WHAT IS NEEDED:
All of the listing below must be repeated word for word. Pictures are the only thing to omit.
--- start DATA SECTION ---
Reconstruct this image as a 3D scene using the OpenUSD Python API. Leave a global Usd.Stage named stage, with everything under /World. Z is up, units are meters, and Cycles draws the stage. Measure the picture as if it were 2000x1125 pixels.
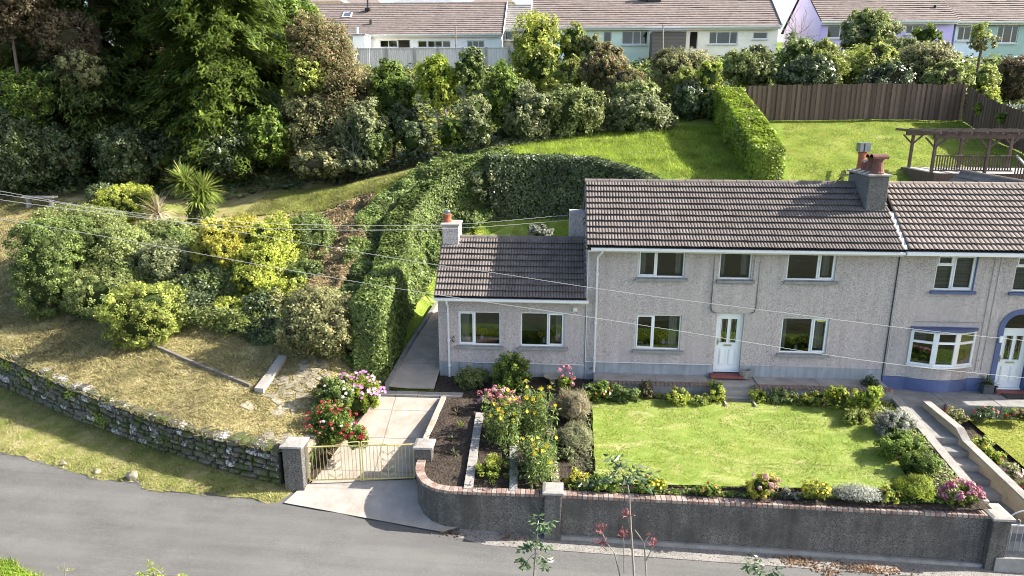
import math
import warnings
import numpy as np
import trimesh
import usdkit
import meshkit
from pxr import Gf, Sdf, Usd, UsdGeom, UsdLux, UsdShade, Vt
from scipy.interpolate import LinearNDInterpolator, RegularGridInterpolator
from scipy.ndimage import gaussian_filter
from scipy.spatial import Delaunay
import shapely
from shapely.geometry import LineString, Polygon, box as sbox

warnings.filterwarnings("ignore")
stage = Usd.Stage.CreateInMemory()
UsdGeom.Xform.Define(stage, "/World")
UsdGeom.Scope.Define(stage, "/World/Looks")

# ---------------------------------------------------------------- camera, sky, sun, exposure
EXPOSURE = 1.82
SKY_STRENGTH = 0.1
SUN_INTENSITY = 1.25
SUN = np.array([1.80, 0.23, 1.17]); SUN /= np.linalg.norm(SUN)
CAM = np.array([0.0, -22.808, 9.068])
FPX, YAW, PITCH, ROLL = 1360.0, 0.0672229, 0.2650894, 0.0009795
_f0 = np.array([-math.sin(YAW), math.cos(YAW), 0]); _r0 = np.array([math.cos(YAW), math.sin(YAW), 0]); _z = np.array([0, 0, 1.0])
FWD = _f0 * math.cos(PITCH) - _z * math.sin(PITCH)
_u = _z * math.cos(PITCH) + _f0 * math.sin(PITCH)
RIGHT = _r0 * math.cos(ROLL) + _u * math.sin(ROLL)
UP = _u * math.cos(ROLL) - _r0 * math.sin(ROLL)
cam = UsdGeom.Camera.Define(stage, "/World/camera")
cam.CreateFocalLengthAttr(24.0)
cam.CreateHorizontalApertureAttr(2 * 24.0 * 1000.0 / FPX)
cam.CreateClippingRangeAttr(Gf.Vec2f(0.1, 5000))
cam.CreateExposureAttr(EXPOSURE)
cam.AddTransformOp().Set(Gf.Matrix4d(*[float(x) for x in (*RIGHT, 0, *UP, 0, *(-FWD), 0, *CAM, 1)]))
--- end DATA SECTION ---
RESULT OF THIS TASK:
Reconstruct this image as a 3D scene using the OpenUSD Python API. Leave a global Usd.Stage named stage, with everything under /World. Z is up, units are meters, and Cycles draws the stage. Measure the picture as if it were 2000x1125 pixels.
import math
import warnings
import numpy as np
import trimesh
import usdkit
import meshkit
from pxr import Gf, Sdf, Usd, UsdGeom, UsdLux, UsdShade, Vt
from scipy.interpolate import LinearNDInterpolator, RegularGridInterpolator
from scipy.ndimage import gaussian_filter
from scipy.spatial import Delaunay
import shapely
from shapely.geometry import LineString, Polygon, box as sbox

warnings.filterwarnings("ignore")
stage = Usd.Stage.CreateInMemory()
UsdGeom.Xform.Define(stage, "/World")
UsdGeom.Scope.Define(stage, "/World/Looks")

# ---------------------------------------------------------------- camera, sky, sun, exposure
EXPOSURE = 1.82
SKY_STRENGTH = 0.1
SUN_INTENSITY = 1.25
SUN = np.array([1.80, 0.23, 1.17]); SUN /= np.linalg.norm(SUN)
CAM = np.array([0.0, -22.808, 9.068])
FPX, YAW, PITCH, ROLL = 1360.0, 0.0672229, 0.2650894, 0.0009795
_f0 = np.array([-math.sin(YAW), math.cos(YAW), 0]); _r0 = np.array([math.cos(YAW), math.sin(YAW), 0]); _z = np.array([0, 0, 1.0])
FWD = _f0 * math.cos(PITCH) - _z * math.sin(PITCH)
_u = _z * math.cos(PITCH) + _f0 * math.sin(PITCH)
RIGHT = _r0 * math.cos(ROLL) + _u * math.sin(ROLL)
UP = _u * math.cos(ROLL) - _r0 * math.sin(ROLL)
cam = UsdGeom.Camera.Define(stage, "/World/camera")
cam.CreateFocalLengthAttr(24.0)
cam.CreateHorizontalApertureAttr(2 * 24.0 * 1000.0 / FPX)
cam.CreateClippingRangeAttr(Gf.Vec2f(0.1, 5000))
cam.CreateExposureAttr(EXPOSURE)
cam.AddTransformOp().Set(Gf.Matrix4d(*[float(x) for x in (*RIGHT, 0, *UP, 0, *(-FWD), 0, *CAM, 1)]))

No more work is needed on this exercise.